The semiconductor shortage remains a huge setback to global manufacturing and production. However, the industry as a whole stands to profit from the trend. So it’s likely to continue growing no matter what the stock market does in the short term.
Earnings season is still in its early stages, but looks strong for companies in the semiconductor space, with strong sales, ongoing demand, and improving profit margins.
One early winner from earnings season is Texas Instruments (TXN). The semiconductor manufacturer beat analyst earnings expectations for the third quarter in a row, with revenues of $4.8 billion.
Shares have been underperforming in the past year, up just 4 percent compared to higher gains in the semiconductor space, even as the company’s profit margins have closed in on 42 percent.

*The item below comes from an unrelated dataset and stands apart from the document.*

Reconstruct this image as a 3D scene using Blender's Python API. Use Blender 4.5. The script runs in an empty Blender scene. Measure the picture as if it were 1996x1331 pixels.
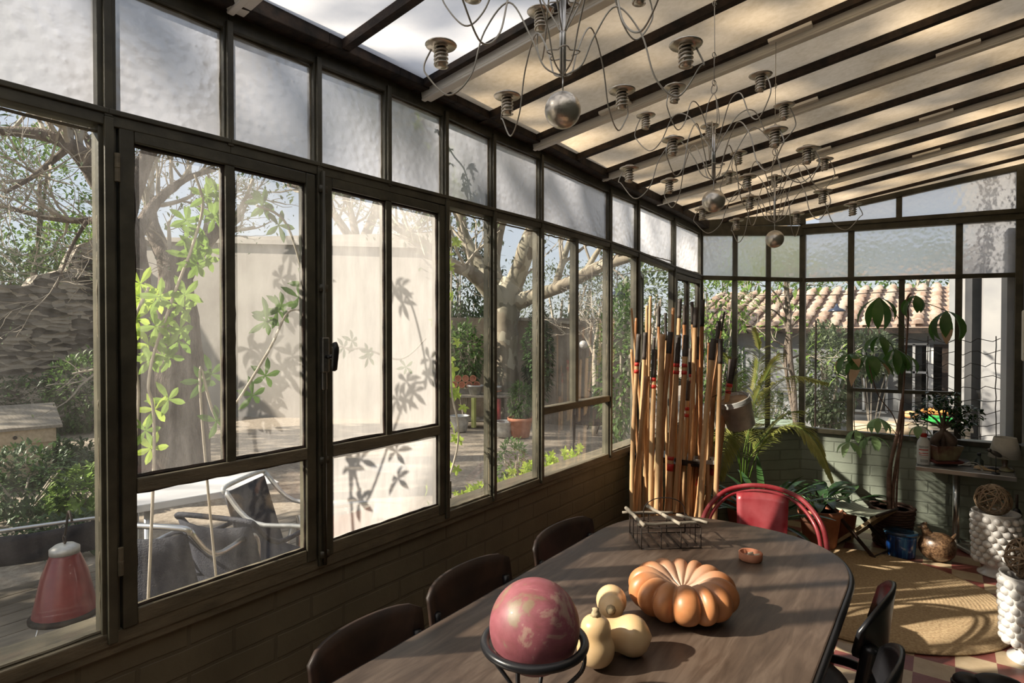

Action to take: Shares look attractive here given the company’s strong growth and underperformance over the past year. Investor who buy shares can get a recently-raised dividend that starts at nearly 2.6 percent right now and will likely continue to grow in time.
For traders, the ongoing strength in the semiconductor space make for a call option trade here. The May $190 calls, last going for about $6.20, offer continued upside if shares continue to rally off their strong earnings report.
Disclosure: The author of this article has no position in the company mentioned here, but may trade after the next 72 hours. The author receives no compensation from any of the companies mentioned in this article.